Germany considers questioning Snowden in Moscow, won't grant him asylum

Germany considers questioning Snowden in Moscow, won't grant him asylum

The German Ministry of Internal Affairs is contemplating questioning Edward Snowden in Moscow over the ongoing US spying scandal. Germany believes its transatlantic alliance with the US could be harmed if it were to offer asylum to the whistleblower.

The possibility of interviewing Snowden in Russia does exist, interior ministry spokesman Jens Teschke said on Monday, as another official voiced simultaneous concern over the German-US relationship.  

“This is also about our security and our interests as partners. For us Germans, the transatlantic alliance remains of paramount importance,” official spokesman of the cabinet, Steffen Seibert, said on Monday. 

"There is hardly a country that has profited as much from this partnership and friendship as Germany [as the US]... and this will guide the [German] Chancellor [Angela Merkel] in all future decisions.”

While the German government has publically expressed distaste for US surveillance actions, in a country where intrusive government spying is still a sore issue, the statements display clear evidence that Germany’s relationship with the US is still considered a key priority for the German government.

Towards the end of October, German Chancellor Angela Merkel - whose phone had been reportedly bugged by American digital spies - warned that European countries’ relations with the US have been “severely shaken” by the developing scandal and that “trust needs to be rebuilt.”

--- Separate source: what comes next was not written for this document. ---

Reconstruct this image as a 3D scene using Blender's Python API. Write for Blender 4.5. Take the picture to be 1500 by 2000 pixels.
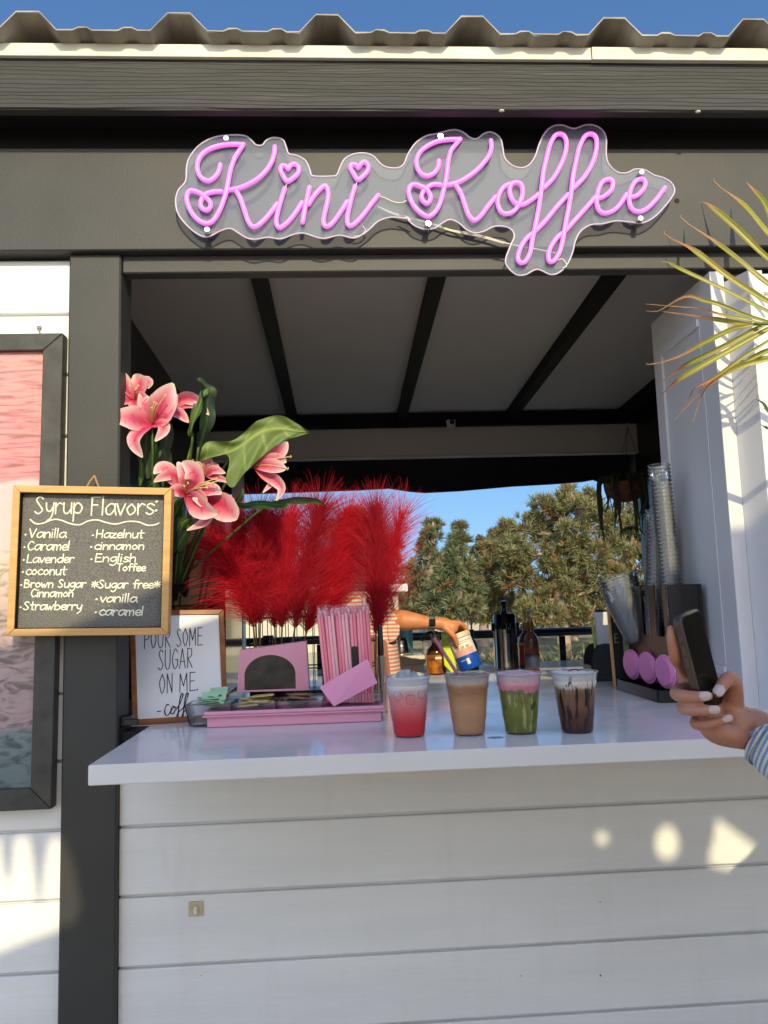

“The United States of America and Europe face common challenges. We are allies. But such an alliance can only be built on trust,” she said. “That's why I repeat again: spying among friends – it cannot be.”

A recent appeal from over 50 senior German officials to grant Snowden asylum in Germany has been mired in simultaneous concern over the potential German complicity in US surveillance that excessive probing may uncover. 

“This is something perhaps that the current German government would not support – perhaps suggesting that some of the skeletons in their own closet could come out if there was any big investigation into just exactly what had gone on in terms of the NSA spying program,” RT’s Peter Oliver said from Berlin. 

Snowden already met with German Greens lawmaker Hans-Christian Stroebele in Moscow on Thursday. Stroebele wants to escort the American whistleblower to Germany so that he can testify before an investigative committee of the German parliament, the Bundestag, and in doing so provide him with a secured right of residence in Germany, according to German magazine Der Spiegel. 

The barrage of calls for Germany to eventually grant Snowden asylum grew on Monday when a group of senior German officials wrote a joint appeal requesting that he be granted asylum. The appeal was published in Der Spiegel.

“Snowden has done the Western world a great service. It is now up to us to help him,” Heiner Geissler, former general secretary of Angela Merkel's Christian Democrats, wrote in the appeal.

Snowden further reached out to the international community over his willingness to continue to discuss the NSA leaks in the future. 

“My government continues to treat dissent as defection, and seeks to criminalize political speech with felony charges that provide no defense,” Snowden wrote in an open letter published in the German press at the end of last week. It was merely entitled “to whom it may concern,” although some media outlets perceived it to be directed at Merkel.

“Speaking the truth is not a crime,” Snowden added. 

Snowden’s lawyer, Anatoly Kucherena, said on Friday that any exchange of information between Germany and Snowden would have to occur on Russian soil, where he has been granted temporary asylum, according to an interview with Moscow-based broadcaster Echo Moskvy.

It would be possible for Snowden to give testimony in Russia “within the framework of international agreements,” said Kucherena.